Below is a listing. Gather each line of it that contains "pixels".

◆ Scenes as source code
────────

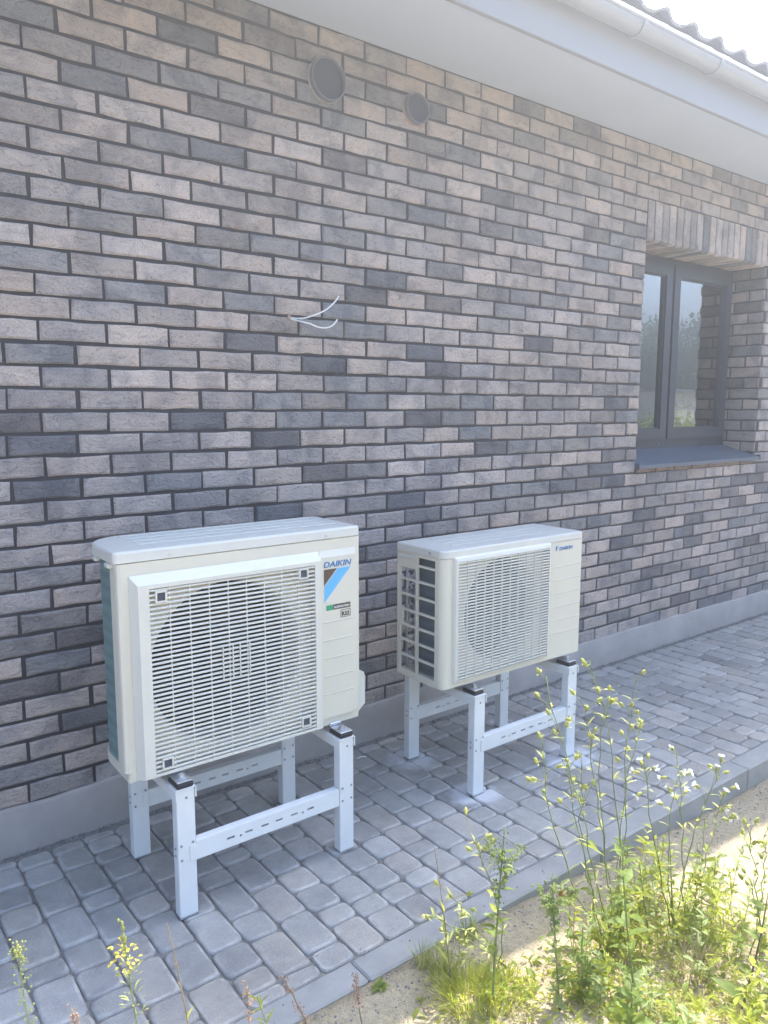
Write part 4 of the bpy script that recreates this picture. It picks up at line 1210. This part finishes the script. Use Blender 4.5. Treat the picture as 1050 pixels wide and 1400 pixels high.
# flowering stalks in the lower left
def spike(label, base, path_tip, seed, kind):
    rr = random.Random(seed); b = Vector(base); b.z = sand_z(b.x,b.y)-.005
    t = thing('flowering_stalk', label, 'weed', tuple(b), 'flowering stalks at the lower left')
    p = bez(b, Vector(((b.x+path_tip[0])/2+rr.uniform(-.02,.02), (b.y+path_tip[1])/2, b.z+(path_tip[2]-b.z)*.6)), path_tip, 14)
    st = MB(); st.tube(p, .0022, .0009, 5); fl = MB(); pd = MB()
    if kind == 'rape':
        for k in range(46):
            q, d = along(p, rr.uniform(.35,.80)); w = Matrix.Rotation(k*2.4, 3, d) @ d.orthogonal().normalized()
            e = q+(w+d*.5)*rr.uniform(.008,.018); st.tube([q,e], .0005, .0004, 3, False)
            V, F = leaf_shape(rr.uniform(.010,.020), .0035, n=2); mt = leaf_frame(e, w+d*1.0); pd.add([mt @ Vector(v) for v in V], F)
        for k in range(40):
            q, d = along(p, rr.uniform(.80,.88)); w = Vector((rr.gauss(-.5,1),rr.gauss(0,1),rr.gauss(0,.8)))*.010
            V, F = leaf_shape(.010, .008, n=2); mt = leaf_frame(q+w, w+Vector((0,0,.003))); fl.add([mt @ Vector(v) for v in V], F)
        for k in range(22):
            q, d = along(p, rr.uniform(.84,1)); blob(pd, q+Vector((rr.gauss(0,.002),rr.gauss(0,.002),0)), .0026, rr, 5, 3, 1.8, d)
        fm = M_YELLOW
    elif kind == 'pepper':
        for k in range(70):
            q, d = along(p, rr.uniform(.45,.97)); w = Matrix.Rotation(k*2.4, 3, d) @ d.orthogonal().normalized()
            e = q+(w+d*.3)*rr.uniform(.008,.016); st.tube([q,e], .0004, .0003, 3, False); blob(pd, e, .0022, rr, 5, 3, 1.0, w)
        for k in range(36):
            q, d = along(p, rr.uniform(.90,1.0)); blob(fl, q+Vector((rr.gauss(0,.005),rr.gauss(0,.005),rr.gauss(0,.003))), .0022, rr, 5, 3)
        fm = M_BUD
    elif kind == 'pink':
        for k in range(52):
            q, d = along(p, rr.uniform(.40,1)); w = Vector((rr.gauss(0,1),rr.gauss(0,1),rr.gauss(0,1)))*.006
            blob(fl, q+w, rr.uniform(.0015,.003), rr, 5, 3, 1.4)
        for k in range(14):
            q, d = along(p, rr.uniform(.35,.6)); w = Vector((rr.gauss(0,1),rr.gauss(0,1),rr.gauss(0,1)))*.010
            V, F = leaf_shape(.012, .006, n=2); mt = leaf_frame(q, w); fl.add([mt @ Vector(v) for v in V], F)
        fm = M_PINK
    elif kind == 'grass':
        for k in range(18):
            q, d = along(p, rr.uniform(.62,1)); w = Vector((rr.gauss(0,1),rr.gauss(0,1),0))*.003
            V, F = leaf_shape(.016, .0026, n=2); mt = leaf_frame(q, d+w*50); fl.add([mt @ Vector(v) for v in V], F)
        for f, s_ in ((.3,.9),(.5,.8),(.15,1.1)):
            q, d = along(p, f); w = Vector((rr.uniform(-1,1),rr.uniform(-1,1),.7)); put_leaf(t, LEAF_NARROW, q, d+w*.6, 1.6*s_)
        fm = M_DRY
    st.build('stem', M_DRY if kind in ('pink','grass') else M_STEM, t, smooth=True)
    tag(fl.build('flowers', fm, t), kind='stuff')
    if pd.v: tag(pd.build('seed_pods', M_LEAFP if kind != 'rape' else M_BUD, t), kind='stuff')
spike('yellow-flowered stalk with seed pods, brightest at the lower left', (-.30,-1.35,0), (-.351,-1.35,.546), 41, 'rape')
spike('thin straight grass stalk right of the yellow-flowered one', (-.20,-1.36,0), (-.261,-1.35,.501), 42, 'grass')
spike('faint small-podded stalk at the lower left corner', (-.47,-1.30,0), (-.525,-1.30,.554), 43, 'pepper')
spike('arching stalk of pale pinkish flowers before the kerb', (.10,-1.36,0), (.025,-1.30,.215), 44, 'pink')
spike('short straw-coloured flower stalk on the sand near the kerb joint', (.235,-1.33,0), (.228,-1.31,.125), 45, 'pink')
spike('second faint podded stalk at the bottom left edge', (-.43,-1.38,0), (-.455,-1.37,.43), 46, 'pink')
spike('short pinkish flower stalk at the bottom between grass and kerb', (-.10,-1.42,0), (-.115,-1.40,.33), 47, 'pink')
spike('dry grass head leaning over the paving', (.49,-1.38,0), (.44,-1.36,.405), 48, 'grass')
sg = thing('leafy_weed', 'young narrow-leaved weed in front of the kerb at the bottom', 'weed', (.0,-1.34,sand_z(0,-1.34)))
mb = MB(); p = bez((.0,-1.34,-.03),(-.02,-1.33,.1),(-.045,-1.31,.20),8); mb.tube(p, .0018, .001, 5); mb.build('stem', M_STEM, sg)
for k in range(12):
    q, d = along(p, .45+.55*k/12); w = Matrix.Rotation(k*2.4, 3, d) @ d.orthogonal().normalized(); put_leaf(sg, LEAF_NARROW, q, w+d*.7, rr.uniform(.6,1.0))

# ground cover
def cover(name, mat, n, seed, label, shape, dens, smin, smax, zr=.02):
    rr = random.Random(seed); mb = MB(); k = 0; tries = 0
    while k < n and tries < n*12:
        tries += 1
        x_ = rr.uniform(.2,3.6); y_ = rr.uniform(-3.0,-1.36)
        if rr.random() > dens(x_, y_): continue
        z_ = sand_z(x_, y_)+rr.uniform(0,zr); a = rr.random()*6.28
        V, F = shape(rr); mt = leaf_frame((x_,y_,z_), (math.cos(a),math.sin(a),rr.uniform(.05,1.1)), roll=rr.uniform(-.7,.7)) @ Matrix.Scale(rr.uniform(smin,smax), 4)
        mb.add([mt @ Vector(v) for v in V], F); k += 1
    tag(mb.build(name, mat), label, kind='stuff')
def dn(x_, y_, o):
    v = noise.noise((x_*4+o,y_*4,o))*1.2+.50
    u = max(0, min(1, (-1.40-y_)/.12))
    # bare sand at the right, between the shade and the weeds
    if x_ > 1.30+.3*noise.noise((x_*3,y_*3,9)) and y_ > -1.85: v -= .85
    return max(0, min(1, v))*u
cover('low_ground_cover', M_LEAFB, 15000, 51, 'bright low weeds spread over the sunlit sand', lambda r_: leaf_shape(.022, .007, n=2), lambda x_,y_: dn(x_,y_,0), .6, 1.5)
cover('low_ground_cover', M_LEAF, 5000, 52, 'darker low weeds spread among the taller ones', lambda r_: leaf_shape(.030, .012, n=3), lambda x_,y_: dn(x_,y_,7), .6, 1.4, .03)
cover('dry_grass', M_DRY, 6000, 53, 'dry straw and dead stalks lying on the sand', lambda r_: ([(0,-.0007,0),(.06,-.0005,.004),(.06,.0005,.004),(0,.0007,0)], [(0,1,2,3)]), lambda x_,y_: dn(x_,y_,3)*.9+.05, .4, 1.4, .012)
cover('grass_blades', M_GRASS, 8000, 54, 'thin green grass blades between the weeds', lambda r_: ([(0,-.0011,0),(.05,-.0008,.002),(.09,0,-.008),(.05,.0008,.002),(0,.0011,0)], [(0,1,3,4),(1,2,3)]), lambda x_,y_: dn(x_,y_,5), .5, 1.2)

rt = random.Random(77); tg = {0: MB(), 1: MB(), 2: MB()}; k = 0
while k < 780:
    x_, y_ = rt.uniform(.45,3.2), rt.uniform(-2.7,-1.40)
    v = noise.noise((x_*3.1+2,y_*3.1,4))*1.4+.55-(1.1 if x_ > 1.46+.25*noise.noise((y_*4,1,2)) and y_ > -1.80 else 0)
    if y_ > -1.52 and not .95 < x_ < 1.45: v -= .35
    if x_ < .88: v -= .42
    if rt.random() > v: continue
    k += 1; b = Vector((x_,y_,sand_z(x_,y_))); h = rt.uniform(.05,.17)+(.14*rt.random() if abs(x_-1.15) < .36 and y_ > -1.75 else 0); kind = rt.choice((0,0,1,2))
    p = stem_path(b, b+Vector((rt.gauss(0,.03),rt.gauss(0,.03),h)), rt, .1, 5); tg[kind].tube(p, .0013, .0006, 4, False)
    for j in range(int(7+h*60)):
        q, d = along(p, rt.uniform(.1,1)); w = Matrix.Rotation(j*2.2+rt.random(), 3, d) @ d.orthogonal().normalized()
        l = rt.uniform(.018,.045); V, F = leaf_shape(l, l*rt.uniform(.18,.42), n=3); mt = leaf_frame(q, w+d*rt.uniform(.1,.8), roll=rt.uniform(-.6,.6)); tg[kind].add([mt @ Vector(v_) for v_ in V], F)
for kind, (mm, lb) in enumerate(((M_LEAFB,'tangle of bright yellow-green low weeds in the sunshine'),(M_LEAF,'tangle of darker green low weeds in the sunshine'),(M_LEAFP,'tangle of pale grey-green low weeds in the sunshine'))):
    tag(tg[kind].build('weed_tangle', mm), lb, kind='stuff')

# withered leaf, stick, white scrap, pebbles
wl = MB(); rr = random.Random(3)
V = []; n_, m_ = 9, 6
for i in range(n_):
    for j in range(m_):
        a = PI*.95*(i/(n_-1)); q = .029*math.sin(PI*(j+.6)/(m_+.2))+.004; V.append((1.078+(j-2.5)*.010, -1.275+math.cos(a)*q*.9, -.052+math.sin(a)*q*1.25+rr.uniform(-.0012,.0012)))
wl.add(V, [(i*m_+j,i*m_+j+1,(i+1)*m_+j+1,(i+1)*m_+j) for i in range(n_-1) for j in range(m_-1)])
tag(wl.build('withered_leaf', M_ORANGELEAF, smooth=True), 'curled orange withered leaf lying on sand near the kerb', 'leaf')
stk = MB(); stk.tube(bez((.68,-1.335,-.012),(.73,-1.345,-.008),(.80,-1.335,-.016),6), .0022, .0018, 6)
tag(stk.build('wire_piece', simple('bluish_wire', (.10,.14,.18), .5), smooth=True), 'thin bluish wire piece lying on the shaded sand', 'wire')
sp_ = MB(); sp_.tube([(1.06,-.148,.006),(1.085,-.146,.008),(1.10,-.155,.006)], .004, .0035, 6)
tag(sp_.build('white_scrap', M_CABLE, smooth=True), 'small white scrap of cable lying on paving between the two stands', 'scrap')
pbm = MB()
for k in range(900):
    x_ = rr.uniform(-.1,2.6); y_ = KERB_OUT-abs(rr.gauss(0,.14))-.004 if k < 780 else rr.uniform(-1.2,-1.05)
    blob(pbm, (x_,y_,(sand_z(x_,y_) if y_ < KERB_OUT else .001)+.0005), rr.uniform(.001,.0048)*(1 if k < 780 else .55), rr, 5, 3, rr.uniform(.6,1))
tag(pbm.build('pebbles', M_GRAVEL, smooth=True), 'small pebbles scattered over the sand', kind='stuff')

# ------------------------------------------------------------------ beyond the camera: what the window mirrors
def tree(x, y, h, seed, label):
    rr = random.Random(seed); t = thing('tree', label, 'tree', (x,y,-.05), 'trees across the plot')
    st = MB(); st.tube([(x,y,-.1),(x+.1,y,h*.3),(x,y+.1,h*.75)], h*.022, h*.008, 8)
    for k in range(8):
        a = k*.8; z_ = h*(.3+.05*k); st.tube([(x,y,z_),(x+math.cos(a)*h*.16,y+math.sin(a)*h*.16,z_+h*.1)], h*.008, h*.003, 5)
    st.build('trunk', M_BARK, t)
    cr = MB(); cl = [(Vector((rr.gauss(0,.16),rr.gauss(0,.16),rr.uniform(.28,.92))), rr.uniform(.07,.15)) for _ in range(30)]
    for k in range(3600):
        c, q = rr.choice(cl); p = c+Vector((rr.gauss(0,1),rr.gauss(0,1),rr.gauss(0,.8)))*q*.55; p = Vector((x,y,0))+p*h
        s_ = h*.016*rr.uniform(.6,1.3); u_ = Vector((rr.gauss(0,1),rr.gauss(0,1),rr.gauss(0,1))).normalized(); w = u_.orthogonal().normalized()
        cr.add([p-u_*s_,p+w*s_*.5,p+u_*s_,p-w*s_*.5], [(0,1,2,3)])
    tag(cr.build('crown', M_TREE, t), kind='stuff')
for i, (x_, y_, h) in enumerate([(44,-27,7.5),(49,-24,8.2),(47,-31,7.2),(52,-29,8.6),(42,-33,6.8),(38,-37,7.8),(55,-22,7.5),(30,-40,8)]):
    tree(-.77+.42*(x_+.77), 3.21+.42*(y_-3.21), 1.52+(h-1.52)*.42, 70+i, ['rounded tree','broad tree','low wide tree','tallest tree','small tree','airy tree','outermost tree','lone tree'][i]+' across the plot, seen only mirrored in the window')
shed = thing('shed', 'low pale block shed across the plot, mirrored in the window', 'shed', (15.5,-7.2,0))
mb = MB(); mb.box(14.45,16.5,-8.2,-6.35,-.1,1.86); mb.build('wall', simple('pale_blocks', (.55,.53,.49), .9, 0, .15, 2), shed)
mb = MB(); mb.box(14.36,16.6,-8.3,-6.25,1.862,1.91); mb.build('roof', M_TILE, shed)
for k in range(9):
    x_, y_ = 13.6+k*.12, -5.3-k*.36
    rr = random.Random(90+k); t = thing('shrub', ['first','second','third','fourth','fifth','sixth','seventh','eighth','ninth'][k]+' green shrub from the house in the row before the pale shed', 'shrub', (x_,y_,0), 'shrubs before the shed'); mb = MB()
    for j in range(900):
        p = Vector((x_,y_,.68))+Vector((rr.gauss(0,.2),rr.gauss(0,.2),rr.gauss(0,.30))); s_ = .045; u_ = Vector((rr.gauss(0,1),rr.gauss(0,1),rr.gauss(0,1))).normalized(); w = u_.orthogonal().normalized()
        mb.add([p-u_*s_,p+w*s_*.5,p+u_*s_,p-w*s_*.5], [(0,1,2,3)])
    tag(mb.build('foliage', M_LEAF, t), kind='stuff')
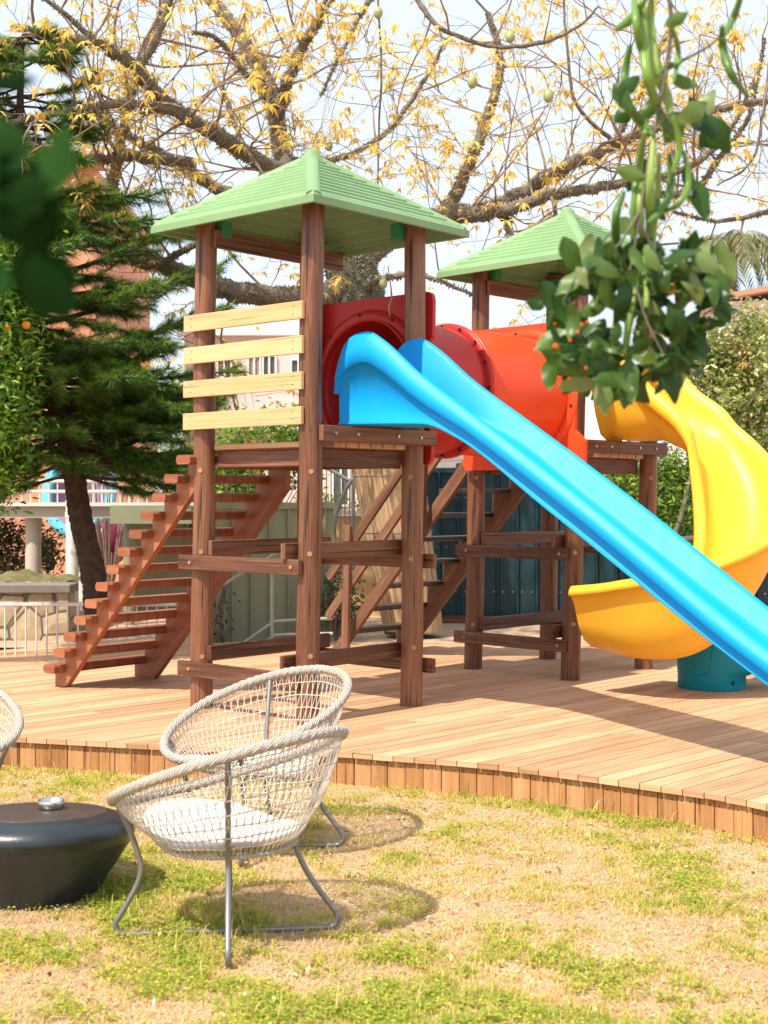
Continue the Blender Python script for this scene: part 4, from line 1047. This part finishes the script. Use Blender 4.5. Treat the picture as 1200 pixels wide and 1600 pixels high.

────────

◆ Correct answer
Write part 4 of the bpy script that recreates this picture. It picks up at line 1210. This part finishes the script. Use Blender 4.5. Treat the picture as 1050 pixels wide and 1400 pixels high.
Continue the Blender Python script for this scene: part 4, from line 1047. This part finishes the script. Use Blender 4.5. Treat the picture as 1200 pixels wide and 1600 pixels high.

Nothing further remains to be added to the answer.